For more, visit my author website and/or personal blog, A Wandering Tale. Even better, order a copy of Monkey Love & Murder on AmazonBarnes & Noble, or the Book Depository (free shipping nearly anywhere in the world).


  1. I have some great photos of homestead if you would like more reminders...

    1. I have the Miami Herald photo book, for whenever I'm feeling nostalgic, which so far has been never. ;-)

  2. Oh Edith. I wish I knew you back then. Im so glad you family made it through and Im so glad your cat survived. Great, gripping story!

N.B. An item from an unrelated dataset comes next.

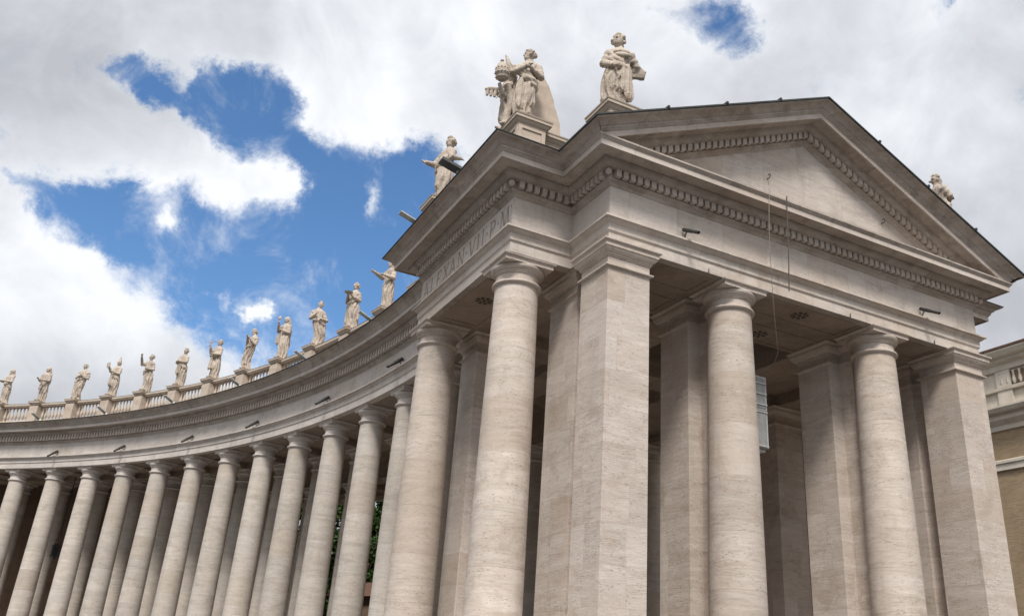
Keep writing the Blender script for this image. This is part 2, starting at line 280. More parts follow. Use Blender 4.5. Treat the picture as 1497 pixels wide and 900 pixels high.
# ------------------------------------------------------------------ mesh helpers
class MB:
    def __init__(s): s.v = []; s.f = []
    def add(s, vs, fs):
        o = len(s.v); s.v += [tuple(v) for v in vs]; s.f += [tuple(i + o for i in f) for f in fs]; return s
    def box(s, x0, y0, z0, x1, y1, z1):
        return s.add([(x0,y0,z0),(x1,y0,z0),(x1,y1,z0),(x0,y1,z0),(x0,y0,z1),(x1,y0,z1),(x1,y1,z1),(x0,y1,z1)],
                     [(0,3,2,1),(4,5,6,7),(0,1,5,4),(1,2,6,5),(2,3,7,6),(3,0,4,7)])
    def obox(s, c, ex, ey, ez):
        """box from centre and three half-axis vectors"""
        c = Vector(c); ex = Vector(ex); ey = Vector(ey); ez = Vector(ez)
        vs = [c + a * ex + b * ey + d * ez for d in (-1, 1) for a, b in ((-1,-1),(1,-1),(1,1),(-1,1))]
        return s.add(vs, [(0,3,2,1),(4,5,6,7),(0,1,5,4),(1,2,6,5),(2,3,7,6),(3,0,4,7)])
    def lathe(s, prof, n=48, cx=0, cy=0, close=True):
        vs = [(cx + r * cos(2*pi*k/n), cy + r * sin(2*pi*k/n), z) for r, z in prof for k in range(n)]
        fs = [(i*n + k, i*n + (k+1) % n, (i+1)*n + (k+1) % n, (i+1)*n + k) for i in range(len(prof)-1) for k in range(n)]
        if close: fs += [tuple(range(n))[::-1], tuple((len(prof)-1)*n + k for k in range(n))]
        return s.add(vs, fs)
    def tube(s, pts, rad, n=10, cap=True):
        pts = [Vector(p) for p in pts]
        if not isinstance(rad, (list, tuple)): rad = [rad] * len(pts)
        vs = []
        up = None
        for i, p in enumerate(pts):
            d = (pts[min(i+1, len(pts)-1)] - pts[max(i-1, 0)]).normalized()
            if up is None: up = Vector((0,0,1)) if abs(d.z) < .9 else Vector((1,0,0))
            a = d.cross(up).normalized(); b = a.cross(d).normalized(); up = b
            for k in range(n):
                t = 2*pi*k/n; vs.append(p + (a*cos(t) + b*sin(t)) * rad[i])
        fs = [(i*n+k, i*n+(k+1)%n, (i+1)*n+(k+1)%n, (i+1)*n+k) for i in range(len(pts)-1) for k in range(n)]
        if cap: fs += [tuple(range(n))[::-1], tuple((len(pts)-1)*n + k for k in range(n))]
        return s.add(vs, fs)
    def ball(s, c, r, n=10, m=8, rot=None):
        if not isinstance(r, (tuple, list)): r = (r, r, r)
        c = Vector(c); vs = [Vector((0, 0, -r[2]))]
        for i in range(1, m):
            a = -pi/2 + pi*i/m
            for k in range(n): vs.append(Vector((r[0]*cos(a)*cos(2*pi*k/n), r[1]*cos(a)*sin(2*pi*k/n), r[2]*sin(a))))
        vs.append(Vector((0, 0, r[2])))
        if rot is not None: vs = [rot @ v for v in vs]
        fs = [(0, 1+(k+1)%n, 1+k) for k in range(n)]
        for i in range(m-2): fs += [(1+i*n+k, 1+i*n+(k+1)%n, 1+(i+1)*n+(k+1)%n, 1+(i+1)*n+k) for k in range(n)]
        L = 1+(m-2)*n; fs += [(L+k, L+(k+1)%n, L+n) for k in range(n)]
        return s.add([c + v for v in vs], fs)
    def prism(s, poly, z0, z1):
        n = len(poly)
        return s.add([(x, y, z0) for x, y in poly] + [(x, y, z1) for x, y in poly],
                     [tuple(range(n))[::-1], tuple(range(n, 2*n))] + [(i, (i+1)%n, n+(i+1)%n, n+i) for i in range(n)])
    def build(s, name, mat, parent=None, sharp=32, loc=None):
        me = bpy.data.meshes.new(name); me.from_pydata(s.v, [], s.f)
        bm = bmesh.new(); bm.from_mesh(me); bmesh.ops.recalc_face_normals(bm, faces=bm.faces[:]); bm.to_mesh(me); bm.free()
        if sharp:
            me.polygons.foreach_set('use_smooth', [True] * len(me.polygons)); me.set_sharp_from_angle(angle=R_(sharp))
        me.materials.append(mat)
        o = bpy.data.objects.new(name, me); COL.objects.link(o)
        if parent: o.parent = parent
        if loc: o.location = loc
        return o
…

I can read hurricane stories over and over but when its from someone you know, it takes on a whole new meaning. I wonder how it influenced the way you are today? (for better or worse?) Do you ever analyze that? Im sure it was a life altering experience.

    1. Thanks, Dana. I did learn a lot about how the best of government intentions can go very wrong for the people living under them.

  3. Great post, Edith. What a terrifying ordeal for you (and the cat!) I have never been in a hurricane, but I remember the aftermath of Hugo in Puerto Rico in 1989. There was salvage and repair being done for months (years?) afterwards. We often forget the power the Earth holds to tear down the little things we take for granted as being solid--like the power pole in the bedroom.

    1. Thanks, Beth. The positive of a hurricane is that at least you have a lot of warning these days. I hope you don't have to experience any natural disasters in the Philippines.

  4. A really great post, Edith. And timely.

  5. Edith, I'm so glad you shared this. As a native Californian I'm in awe at your description. Hurricanes and tornadoes have always scared the absolute heck out of me in concept. So incredibly glad you and your family were alright through it all.

  6. Hey Edith! I can't believe it's 20 years since. For a Russian guy that barely new what a hurricane was from the school books and Soviet TV Andrew was quite an experience. FIU campus looked pretty bad but it was nothing compared to the South Miami. Thanks for the post, it brought memories.


  7. I know, I know on the 20 years. The upside, I guess, is we all got an extra month off school before starting at FIU.